Un réseau robuste est souvent synonyme de grand réseau...
Je ne parlais pas seulement des ENR mais de tout type de production.
Pour pouvoir dire que les théories libérales ont échouées, il faudrait déjà essayer...
Comme je l'ai déjà dit, ce qui existe en France n'est qu'une pseudo-libéralisation qui n'existe que pour remplir à minima les demandes de Bruxelles mais cela n'a absolument rien à voir avec un vrai marché dérégulé et libéral: cela reste un monopole étatique avec quelques sociétés naines qui sont tout au plus tolérées. Et même si EDF à été précédemment coté à la bourse, la part de free floating était d'environs 10%... donc à 90% propriété de l'Etat français.
Si on regarde comment la libéralisation s'est formé dans d'autres domaines comme les télécoms par exemple, il y a toujours au début une pléthore d'acteurs, qui au début ne font que du recelling (donc sans réseau propre) mais dans une deuxième phase il y a une phase de consolidation avec 3 ou 4 acteurs qui ont émergé avec leur propre réseaux. Pour l’électricité, beaucoup de pays européens se trouvent dans la deuxième phase. En France, on est jamais sorti de la première phase et on n'en sortira probablement jamais... parce que c'est voulu par l'Etat même si il ne faut pas le dire trop fort pour ne pas bruisser Bruxelles.
Dans mon argumentation, je ne parlai pas du réseau électrique mais uniquement de la production d'électricité.
La libéralisation des marchés de l'électricité a été un fiasco en Californie pour le "consommateur moyen", elle l'est aussi en Europe à nouveau pour le consommateur "moyen". Je crois de moins en moins à la libéralisation de certains secteurs de notre vie courante... Pour l'électricité, bien élémentaire de base très capitalistique, que des "fenêtres" soient réservées à des opérateurs privés, je suis d'accord (et cela a toujours été le cas du reste).
La libéralisation en cours du système de Santé n'est guère efficace ni optimale... et impacte la vie de nombreux français mais pas de tous...
Que penseriez-vous de libéraliser l'armée !? Les USA ont essayé (surtout en Irak) et cela leur a couté une fortune au final et sans de réels résultats (sauf pour certaines boites privées et leurs employés, mis à part ceux qui y ont laissé leur vie...).
Je pense (Avis perso) que nous avons besoin de commun dans certains secteurs, et l'électricité en fait partie (Re-Avis perso).
Je ne suis aucunement contre le principe le principe du service public et encore moins un adepte du libertarianisme.
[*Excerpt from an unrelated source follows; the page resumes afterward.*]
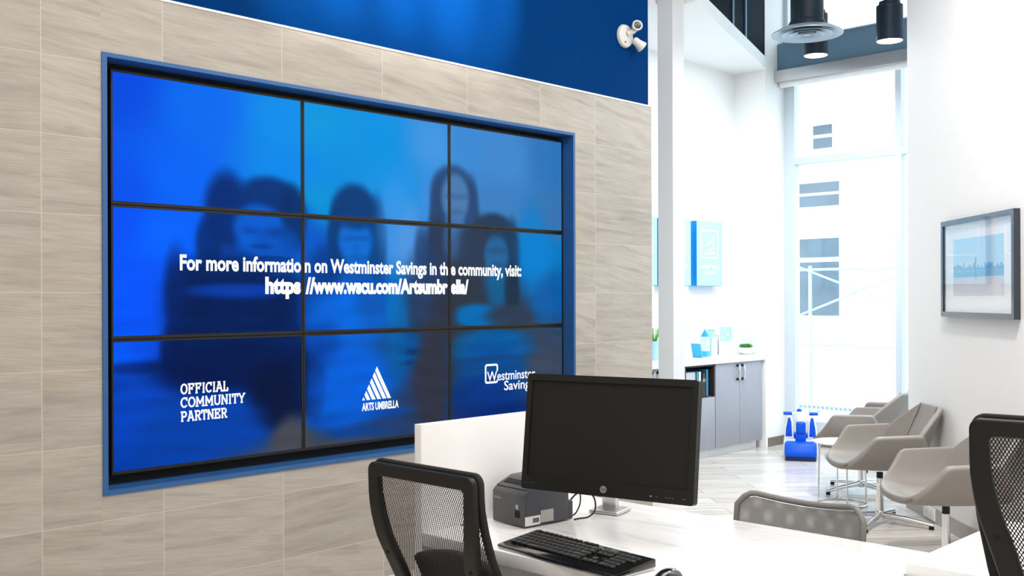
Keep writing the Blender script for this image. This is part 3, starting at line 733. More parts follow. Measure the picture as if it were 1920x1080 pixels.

Au contraire je suis pour un Etat fort qui replisse pleinement ses missions régaliennes. Dans le cas de la Californie, c'est en effet un bon exemple de libéralisation ratée. Lorsqu'on passe d'un marché en situation de monopole à une libéralisation, il y a une phase de transition où le régulateur doit faire en sorte que les nouveaux acteurs puissent entrer sur ce marché mais sans que l'ancien acteur ne fasse faillite ou mettre en danger la sécurité d’approvisionnement du pays. Si le régulateur dérégule trop vite où laisse simplement faire sans réagir, ca peut mener à la catastrophe. Mais ce n'est pas la libéralisation en elle-même qui est responsable, c'est le régulateur qui n'a pas joué son rôle et à faillit. En France, c'est d'ailleurs aussi ce qui est en train de se passer mais dans l'autre sens: la libéralisation de l'électricité est dans l'impasse faute de volonté politique de vraiment vouloir déréguler le marché, donc les opérateur alternatifs restent des lilliputiens sans production propre. Pour ce qui est de l'électricité en tant que bien commun, à l'époque où la production était uniquement produite dans quelques grosses centrales, le fait d'avoir un opérateur centralisé pouvait avoir des avantages. Mais ce temps est en passe être révolu et aujourd'hui n'importe qui peut produire son l'électricité sur son propre toit et toutes les projections indiquent que les renouvelables décentralisés vont devenir la source principale d'électricité dans le monde d'ici quelques années. Lorsqu'un bien peut être produit par tout un chacun, il n'y a aucune raison d'en faire un bien commun. Donc la raison d'être et la mission des opérateurs classiques est en train de se modifier complètement: il ne s'agira plus dans le futur d'être un "simple" fournisseur d'électricité mais un fournisseur de service qui aide le client à produire sa propre électricité et tout au plus joue le rôle du dernier ressort lorsqu'il n'y a pas de soleil, de vent ou lorsque sa batterie est vide. Ca ne va bien sur pas se passer du jour au lendemain, il s'agit de plusieurs décennies mais la direction est claire.
Le marché de l'électricité européen est une arnaque depuis le début, une autre obsession libérale de concurrence inutile. Il serait intéressant de savoir pourquoi ils ne paient que 6 d'amende en ayant empoché plus de 40.
Et combien ont-ils gagné à ce petit jeu ?
C'est marqué dans l'article: 44,3 millions d'€uros.
Si on compare ce chiffre de 44 millions avec le EBITDA d'EDF de 40 milliards en 2023... ça fait 0,1%. Peanuts donc.